9. Conscientes deste processo, recusamos o "volta PT" e acusamos sua covardia a todo o momento, relembrando que esta síntese experimentada no presente foi gerada na dialética cujo útero e primeiro abrigo foram os próprios governos petistas.

10. Portanto, por acusar esta política irracional carregada de afetos tristes, ambas as frações daquela massa ascendente (os "crentes lava-jateiros bolsonaristas da nova era" e os "Eu sou Lula porque Lula é o negro, o índio, o gay e a mulher!") Só podem nos odiar. Como não nos entendem e porque somos tentadoramente simpáticos, pois temos um lastro no uso das linguagens (verbais, corporais e na economia de afetos através delas, transparecendo, muitas vezes, uma involuntária superioridade moral — creiam-me: dito isto com a mais serena das autocríticas) pelos longos anos longe do imperativo do trabalho como filhos da classe média tradicional (dela somos mera degeneração), e estamos em frequente contato, este ódio muitas vezes não consegue ser racionalizado em argumentos. Portanto, torna-se um ódio recalcado que, não com pouca frequência, é chamado de "amizade". No fim das contas, este ódio só poderá crescer.

11. Zaratustra desceu a montanha falando de amor e foi incompreendido e ridicularizado, nesta sequência. Tão logo se apercebeu de seu equívoco e procurou sua solidão e aqueles que o seguissem, pois, queriam seguir a si mesmos. E mesmo destes se despediu na sua hora mais silenciosa, retornando à sua montanha.

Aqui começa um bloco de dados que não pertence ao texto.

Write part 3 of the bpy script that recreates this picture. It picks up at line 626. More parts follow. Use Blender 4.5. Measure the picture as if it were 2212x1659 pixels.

12. Talvez eu seja mais um mau-caráter que tenha enganado a todos na minha práxis cotidiana e mesmo a você que por ventura tenha chegado até aqui nesta linha deste texto! É com cortesia no coração que Faço o favor de retirar-me para a montanha. Suspeito que dela desci cedo demais, tenha falado demais com quem me desentendi demais!